Linux.com: Can you briefly explain what ELK is?

Giovanni Bechis: ELK stands for Elastic Stack, and it is composed of Elasticsearch, a search engine; Logstash, a log collector; and Kibana, a powerful web interface. The Elastic Stack makes searching and analyzing data easier than ever before by delivering actionable insights in real time from almost any type of structured and unstructured data source.

Linux.com: How does ELK make log management easier?

Giovanni: Log management is easier than before because unstructured log files are now saved on a non-relational database and can be analyzed through a web interface. Through Kibana, you can then create graphs and summarize important informations without writing complex programs.

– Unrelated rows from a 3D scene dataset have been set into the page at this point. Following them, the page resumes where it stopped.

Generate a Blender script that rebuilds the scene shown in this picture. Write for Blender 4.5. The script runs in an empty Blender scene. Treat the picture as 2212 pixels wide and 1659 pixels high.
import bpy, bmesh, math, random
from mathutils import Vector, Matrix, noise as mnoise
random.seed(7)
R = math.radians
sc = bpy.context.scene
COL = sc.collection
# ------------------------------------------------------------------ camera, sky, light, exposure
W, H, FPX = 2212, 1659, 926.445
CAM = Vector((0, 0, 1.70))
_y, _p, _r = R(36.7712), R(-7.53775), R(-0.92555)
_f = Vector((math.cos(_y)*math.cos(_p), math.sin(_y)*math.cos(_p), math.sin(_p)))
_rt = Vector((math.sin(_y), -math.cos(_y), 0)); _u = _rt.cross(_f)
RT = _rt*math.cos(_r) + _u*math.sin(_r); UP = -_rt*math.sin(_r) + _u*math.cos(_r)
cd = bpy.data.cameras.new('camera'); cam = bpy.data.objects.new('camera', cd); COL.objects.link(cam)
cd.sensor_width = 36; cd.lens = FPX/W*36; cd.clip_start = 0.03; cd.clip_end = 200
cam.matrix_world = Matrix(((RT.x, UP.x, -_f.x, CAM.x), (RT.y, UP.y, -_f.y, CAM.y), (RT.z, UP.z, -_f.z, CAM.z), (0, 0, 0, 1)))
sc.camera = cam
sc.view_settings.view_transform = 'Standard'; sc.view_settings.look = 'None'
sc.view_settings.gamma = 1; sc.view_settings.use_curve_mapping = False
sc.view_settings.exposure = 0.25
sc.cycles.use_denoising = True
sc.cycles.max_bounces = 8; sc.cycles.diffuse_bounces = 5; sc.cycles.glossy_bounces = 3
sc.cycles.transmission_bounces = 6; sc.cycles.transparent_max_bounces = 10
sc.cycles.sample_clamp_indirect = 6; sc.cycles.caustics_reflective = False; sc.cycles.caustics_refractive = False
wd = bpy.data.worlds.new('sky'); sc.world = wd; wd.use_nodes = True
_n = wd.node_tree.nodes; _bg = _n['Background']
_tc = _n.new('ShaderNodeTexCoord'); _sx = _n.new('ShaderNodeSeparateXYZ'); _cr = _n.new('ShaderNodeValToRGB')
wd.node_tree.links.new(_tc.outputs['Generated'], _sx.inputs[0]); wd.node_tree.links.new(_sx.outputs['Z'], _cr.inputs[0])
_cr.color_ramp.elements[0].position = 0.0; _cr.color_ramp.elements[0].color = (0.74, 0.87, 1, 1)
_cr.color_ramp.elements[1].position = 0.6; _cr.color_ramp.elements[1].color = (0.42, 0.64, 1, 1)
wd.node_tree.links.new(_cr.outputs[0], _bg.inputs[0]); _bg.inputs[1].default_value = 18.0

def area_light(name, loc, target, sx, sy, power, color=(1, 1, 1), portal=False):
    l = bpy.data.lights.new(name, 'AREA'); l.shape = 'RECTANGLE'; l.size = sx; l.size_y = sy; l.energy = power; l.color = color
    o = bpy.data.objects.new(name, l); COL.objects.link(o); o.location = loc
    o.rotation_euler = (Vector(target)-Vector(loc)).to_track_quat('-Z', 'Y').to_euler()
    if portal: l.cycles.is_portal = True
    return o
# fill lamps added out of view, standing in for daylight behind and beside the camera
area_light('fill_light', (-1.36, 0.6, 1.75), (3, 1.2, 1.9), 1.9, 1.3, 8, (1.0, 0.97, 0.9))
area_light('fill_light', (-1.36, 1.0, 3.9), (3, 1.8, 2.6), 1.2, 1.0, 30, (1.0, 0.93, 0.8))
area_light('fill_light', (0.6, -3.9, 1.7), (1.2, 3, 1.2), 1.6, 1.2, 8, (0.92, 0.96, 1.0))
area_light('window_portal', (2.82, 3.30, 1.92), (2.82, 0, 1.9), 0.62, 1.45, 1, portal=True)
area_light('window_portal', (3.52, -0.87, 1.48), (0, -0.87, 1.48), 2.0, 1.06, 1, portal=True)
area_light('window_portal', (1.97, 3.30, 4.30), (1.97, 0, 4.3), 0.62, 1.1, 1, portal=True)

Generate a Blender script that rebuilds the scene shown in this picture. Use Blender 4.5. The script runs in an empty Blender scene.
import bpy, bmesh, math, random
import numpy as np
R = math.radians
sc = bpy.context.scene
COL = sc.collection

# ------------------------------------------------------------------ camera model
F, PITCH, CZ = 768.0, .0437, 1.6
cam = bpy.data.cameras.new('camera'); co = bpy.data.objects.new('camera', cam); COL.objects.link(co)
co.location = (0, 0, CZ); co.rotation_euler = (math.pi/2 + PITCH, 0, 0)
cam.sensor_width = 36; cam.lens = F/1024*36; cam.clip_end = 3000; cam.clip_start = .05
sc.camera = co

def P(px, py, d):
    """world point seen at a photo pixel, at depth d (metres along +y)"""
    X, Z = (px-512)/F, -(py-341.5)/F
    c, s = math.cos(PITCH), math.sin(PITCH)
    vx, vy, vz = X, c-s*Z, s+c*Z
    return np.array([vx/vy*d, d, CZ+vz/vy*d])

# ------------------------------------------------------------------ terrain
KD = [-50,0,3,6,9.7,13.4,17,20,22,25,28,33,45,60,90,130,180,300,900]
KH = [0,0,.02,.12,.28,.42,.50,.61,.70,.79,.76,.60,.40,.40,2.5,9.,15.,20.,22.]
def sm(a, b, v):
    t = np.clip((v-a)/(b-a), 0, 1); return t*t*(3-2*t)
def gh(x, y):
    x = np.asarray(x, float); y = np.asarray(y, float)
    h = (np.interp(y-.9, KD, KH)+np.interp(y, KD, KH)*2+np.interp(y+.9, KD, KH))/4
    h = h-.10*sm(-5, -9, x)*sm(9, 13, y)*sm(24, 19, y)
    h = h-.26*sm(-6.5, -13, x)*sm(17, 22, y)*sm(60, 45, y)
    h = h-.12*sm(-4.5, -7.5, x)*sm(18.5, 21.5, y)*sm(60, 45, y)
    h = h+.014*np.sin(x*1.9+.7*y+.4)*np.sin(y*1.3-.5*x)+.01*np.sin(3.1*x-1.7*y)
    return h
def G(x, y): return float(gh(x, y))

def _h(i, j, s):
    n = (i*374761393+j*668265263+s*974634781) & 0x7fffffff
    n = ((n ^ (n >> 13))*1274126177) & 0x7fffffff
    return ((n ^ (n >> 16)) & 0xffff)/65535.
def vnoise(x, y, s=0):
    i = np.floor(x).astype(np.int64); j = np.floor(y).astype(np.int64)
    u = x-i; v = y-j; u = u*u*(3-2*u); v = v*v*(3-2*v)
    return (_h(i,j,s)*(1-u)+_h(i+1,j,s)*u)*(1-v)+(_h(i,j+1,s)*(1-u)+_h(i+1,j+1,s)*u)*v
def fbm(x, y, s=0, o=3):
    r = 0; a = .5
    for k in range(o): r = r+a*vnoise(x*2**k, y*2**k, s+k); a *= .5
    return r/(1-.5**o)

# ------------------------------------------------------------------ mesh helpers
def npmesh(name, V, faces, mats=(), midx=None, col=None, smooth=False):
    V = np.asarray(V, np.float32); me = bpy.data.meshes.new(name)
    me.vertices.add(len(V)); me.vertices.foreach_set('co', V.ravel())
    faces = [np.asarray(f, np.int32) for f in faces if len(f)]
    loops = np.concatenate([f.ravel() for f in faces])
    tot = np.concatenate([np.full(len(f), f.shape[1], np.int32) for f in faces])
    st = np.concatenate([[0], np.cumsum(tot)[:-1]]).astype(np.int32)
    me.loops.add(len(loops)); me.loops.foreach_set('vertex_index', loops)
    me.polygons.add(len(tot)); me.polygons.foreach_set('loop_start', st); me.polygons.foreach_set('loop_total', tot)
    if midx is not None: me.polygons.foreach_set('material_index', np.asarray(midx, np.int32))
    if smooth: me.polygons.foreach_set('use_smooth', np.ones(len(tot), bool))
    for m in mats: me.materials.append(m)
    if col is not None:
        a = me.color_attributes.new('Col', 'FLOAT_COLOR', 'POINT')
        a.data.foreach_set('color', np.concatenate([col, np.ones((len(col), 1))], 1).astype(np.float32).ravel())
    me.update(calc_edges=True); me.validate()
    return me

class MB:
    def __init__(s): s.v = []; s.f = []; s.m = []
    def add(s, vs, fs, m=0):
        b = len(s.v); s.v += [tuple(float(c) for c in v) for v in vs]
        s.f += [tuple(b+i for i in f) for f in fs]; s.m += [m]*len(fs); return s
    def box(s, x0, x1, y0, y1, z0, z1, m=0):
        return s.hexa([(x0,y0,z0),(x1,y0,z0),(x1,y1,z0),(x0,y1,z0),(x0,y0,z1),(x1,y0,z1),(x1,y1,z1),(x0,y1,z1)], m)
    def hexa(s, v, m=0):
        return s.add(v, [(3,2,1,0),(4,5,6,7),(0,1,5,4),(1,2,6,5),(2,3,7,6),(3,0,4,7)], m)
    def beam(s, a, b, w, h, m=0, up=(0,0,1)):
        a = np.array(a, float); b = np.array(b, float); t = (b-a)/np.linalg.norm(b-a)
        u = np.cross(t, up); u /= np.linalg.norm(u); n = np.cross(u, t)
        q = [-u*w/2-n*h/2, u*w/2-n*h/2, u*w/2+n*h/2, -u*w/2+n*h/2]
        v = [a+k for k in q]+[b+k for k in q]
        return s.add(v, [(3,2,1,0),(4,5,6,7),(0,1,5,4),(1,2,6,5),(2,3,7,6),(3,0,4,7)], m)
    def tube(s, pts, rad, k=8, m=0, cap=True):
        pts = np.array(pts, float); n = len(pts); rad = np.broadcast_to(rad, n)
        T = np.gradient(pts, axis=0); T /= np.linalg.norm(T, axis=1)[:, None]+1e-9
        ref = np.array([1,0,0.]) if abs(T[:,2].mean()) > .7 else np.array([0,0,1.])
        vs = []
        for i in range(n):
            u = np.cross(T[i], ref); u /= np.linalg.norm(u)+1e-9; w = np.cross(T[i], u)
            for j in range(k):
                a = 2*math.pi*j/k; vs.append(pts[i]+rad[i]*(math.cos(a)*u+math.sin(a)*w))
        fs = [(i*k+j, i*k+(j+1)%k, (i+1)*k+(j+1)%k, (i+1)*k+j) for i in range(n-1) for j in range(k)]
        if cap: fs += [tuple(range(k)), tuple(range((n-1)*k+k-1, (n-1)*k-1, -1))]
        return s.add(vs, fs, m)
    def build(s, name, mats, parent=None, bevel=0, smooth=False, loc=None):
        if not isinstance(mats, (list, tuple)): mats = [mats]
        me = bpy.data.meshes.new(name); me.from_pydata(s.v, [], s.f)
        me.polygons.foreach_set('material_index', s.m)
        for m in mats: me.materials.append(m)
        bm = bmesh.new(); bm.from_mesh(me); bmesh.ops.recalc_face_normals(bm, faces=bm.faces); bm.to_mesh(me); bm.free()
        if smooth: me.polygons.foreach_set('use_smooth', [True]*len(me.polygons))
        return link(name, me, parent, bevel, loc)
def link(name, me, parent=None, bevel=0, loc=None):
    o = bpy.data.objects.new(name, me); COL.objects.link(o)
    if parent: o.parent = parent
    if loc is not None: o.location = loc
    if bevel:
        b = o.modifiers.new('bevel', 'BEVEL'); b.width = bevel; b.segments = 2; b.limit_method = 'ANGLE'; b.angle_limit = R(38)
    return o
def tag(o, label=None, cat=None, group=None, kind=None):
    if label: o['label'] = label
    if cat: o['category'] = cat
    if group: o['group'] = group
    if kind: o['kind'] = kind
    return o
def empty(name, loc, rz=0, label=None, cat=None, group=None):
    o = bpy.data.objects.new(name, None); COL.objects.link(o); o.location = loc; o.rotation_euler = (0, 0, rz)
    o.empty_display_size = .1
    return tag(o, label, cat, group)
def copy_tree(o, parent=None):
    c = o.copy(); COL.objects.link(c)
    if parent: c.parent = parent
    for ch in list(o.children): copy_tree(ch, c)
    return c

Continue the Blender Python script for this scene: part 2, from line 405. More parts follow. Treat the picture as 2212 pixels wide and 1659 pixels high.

It is easier to manage and merge, for example, log files coming from different email software (e.g., Postfix and OpenSMTPD) and you can look at log files in real time even if they are coming from different hosts. There are also no problems due to the management of very big text files.

Linux.com: Who should be using ELK and why?

Giovanni: Every system administrator that manages more than one server should switch to ELK; managing log files in a multi-server environment could be very complicated and analyzing data to provide fancy graphs could create lot of headaches without a good framework to work with.

In an ELK world, all log files have a similar structure (JSON); this way it’s easier to create programs to query log files.

Linux.com: What are some examples of data other than log files that ELK could be used for?

Giovanni: For some customers, we use ELK to analyze data coming from their management software to be able to detect possible problems on their warehouses. Salesforce and Microsoft use ELK to analyze events generated from their CRM.

Elasticsearch is used without the other parts of the stack as a very powerful search engine by many web sites, from Facebook to MSN, to the New York Times.

Linux.com: Are there other features you’d like to implement? If so, what?

Giovanni: I am working on software to easily create alarms or execute actions if a log entry matches an expression. It will be an open source alternative to "watcher" -- an Elasticsearch BV commercial product. We are using it at work to detect anomalies on our email servers and XSS attacks on our hosting platform.